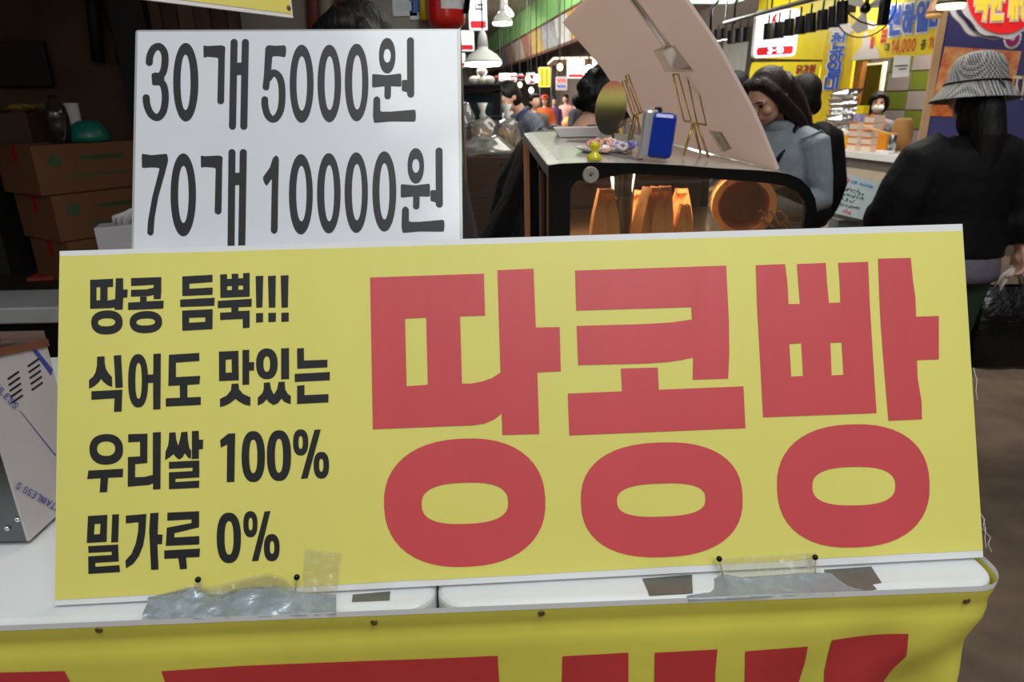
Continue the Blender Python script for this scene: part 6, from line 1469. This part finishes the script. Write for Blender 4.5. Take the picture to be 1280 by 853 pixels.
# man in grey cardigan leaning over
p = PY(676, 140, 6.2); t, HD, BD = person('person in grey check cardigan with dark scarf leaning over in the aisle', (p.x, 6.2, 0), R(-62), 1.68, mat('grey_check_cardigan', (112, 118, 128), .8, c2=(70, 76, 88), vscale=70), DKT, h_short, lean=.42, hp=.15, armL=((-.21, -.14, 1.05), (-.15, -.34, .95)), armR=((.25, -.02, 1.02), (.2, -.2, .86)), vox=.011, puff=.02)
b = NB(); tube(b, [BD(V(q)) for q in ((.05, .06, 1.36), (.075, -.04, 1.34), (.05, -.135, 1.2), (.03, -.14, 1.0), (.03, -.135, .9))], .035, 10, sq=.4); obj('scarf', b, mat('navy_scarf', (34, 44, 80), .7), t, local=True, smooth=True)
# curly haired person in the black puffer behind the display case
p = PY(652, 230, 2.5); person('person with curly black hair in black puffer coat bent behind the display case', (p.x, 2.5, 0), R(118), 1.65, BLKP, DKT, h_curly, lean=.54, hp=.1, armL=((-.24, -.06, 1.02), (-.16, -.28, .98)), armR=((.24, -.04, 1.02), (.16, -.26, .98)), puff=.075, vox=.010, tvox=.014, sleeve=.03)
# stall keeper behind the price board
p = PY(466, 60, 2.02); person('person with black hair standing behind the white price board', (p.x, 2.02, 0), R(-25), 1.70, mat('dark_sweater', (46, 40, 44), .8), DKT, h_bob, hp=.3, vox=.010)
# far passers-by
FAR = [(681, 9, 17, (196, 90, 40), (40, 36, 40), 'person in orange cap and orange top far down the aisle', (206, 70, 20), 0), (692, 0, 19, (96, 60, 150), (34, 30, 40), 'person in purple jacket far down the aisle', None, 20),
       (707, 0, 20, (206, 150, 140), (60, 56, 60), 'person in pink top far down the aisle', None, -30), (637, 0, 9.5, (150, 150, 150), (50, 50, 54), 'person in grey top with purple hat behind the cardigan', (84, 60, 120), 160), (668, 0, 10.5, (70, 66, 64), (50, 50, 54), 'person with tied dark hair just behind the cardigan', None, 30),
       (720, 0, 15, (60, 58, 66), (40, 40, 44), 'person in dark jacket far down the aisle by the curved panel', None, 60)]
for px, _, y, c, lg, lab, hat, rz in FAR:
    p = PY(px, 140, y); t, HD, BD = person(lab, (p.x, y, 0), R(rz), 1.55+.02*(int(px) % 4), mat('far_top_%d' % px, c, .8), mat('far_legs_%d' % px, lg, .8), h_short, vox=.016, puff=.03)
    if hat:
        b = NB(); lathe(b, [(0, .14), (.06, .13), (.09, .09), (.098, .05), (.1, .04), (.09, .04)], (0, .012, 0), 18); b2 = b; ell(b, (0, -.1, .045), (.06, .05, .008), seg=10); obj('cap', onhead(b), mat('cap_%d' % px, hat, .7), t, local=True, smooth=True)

Problem description: Retype the whole listing exactly and leave the pictures out.

Complete output:
Continue the Blender Python script for this scene: part 6, from line 1469. This part finishes the script. Write for Blender 4.5. Take the picture to be 1280 by 853 pixels.
# man in grey cardigan leaning over
p = PY(676, 140, 6.2); t, HD, BD = person('person in grey check cardigan with dark scarf leaning over in the aisle', (p.x, 6.2, 0), R(-62), 1.68, mat('grey_check_cardigan', (112, 118, 128), .8, c2=(70, 76, 88), vscale=70), DKT, h_short, lean=.42, hp=.15, armL=((-.21, -.14, 1.05), (-.15, -.34, .95)), armR=((.25, -.02, 1.02), (.2, -.2, .86)), vox=.011, puff=.02)
b = NB(); tube(b, [BD(V(q)) for q in ((.05, .06, 1.36), (.075, -.04, 1.34), (.05, -.135, 1.2), (.03, -.14, 1.0), (.03, -.135, .9))], .035, 10, sq=.4); obj('scarf', b, mat('navy_scarf', (34, 44, 80), .7), t, local=True, smooth=True)
# curly haired person in the black puffer behind the display case
p = PY(652, 230, 2.5); person('person with curly black hair in black puffer coat bent behind the display case', (p.x, 2.5, 0), R(118), 1.65, BLKP, DKT, h_curly, lean=.54, hp=.1, armL=((-.24, -.06, 1.02), (-.16, -.28, .98)), armR=((.24, -.04, 1.02), (.16, -.26, .98)), puff=.075, vox=.010, tvox=.014, sleeve=.03)
# stall keeper behind the price board
p = PY(466, 60, 2.02); person('person with black hair standing behind the white price board', (p.x, 2.02, 0), R(-25), 1.70, mat('dark_sweater', (46, 40, 44), .8), DKT, h_bob, hp=.3, vox=.010)
# far passers-by
FAR = [(681, 9, 17, (196, 90, 40), (40, 36, 40), 'person in orange cap and orange top far down the aisle', (206, 70, 20), 0), (692, 0, 19, (96, 60, 150), (34, 30, 40), 'person in purple jacket far down the aisle', None, 20),
       (707, 0, 20, (206, 150, 140), (60, 56, 60), 'person in pink top far down the aisle', None, -30), (637, 0, 9.5, (150, 150, 150), (50, 50, 54), 'person in grey top with purple hat behind the cardigan', (84, 60, 120), 160), (668, 0, 10.5, (70, 66, 64), (50, 50, 54), 'person with tied dark hair just behind the cardigan', None, 30),
       (720, 0, 15, (60, 58, 66), (40, 40, 44), 'person in dark jacket far down the aisle by the curved panel', None, 60)]
for px, _, y, c, lg, lab, hat, rz in FAR:
    p = PY(px, 140, y); t, HD, BD = person(lab, (p.x, y, 0), R(rz), 1.55+.02*(int(px) % 4), mat('far_top_%d' % px, c, .8), mat('far_legs_%d' % px, lg, .8), h_short, vox=.016, puff=.03)
    if hat:
        b = NB(); lathe(b, [(0, .14), (.06, .13), (.09, .09), (.098, .05), (.1, .04), (.09, .04)], (0, .012, 0), 18); b2 = b; ell(b, (0, -.1, .045), (.06, .05, .008), seg=10); obj('cap', onhead(b), mat('cap_%d' % px, hat, .7), t, local=True, smooth=True)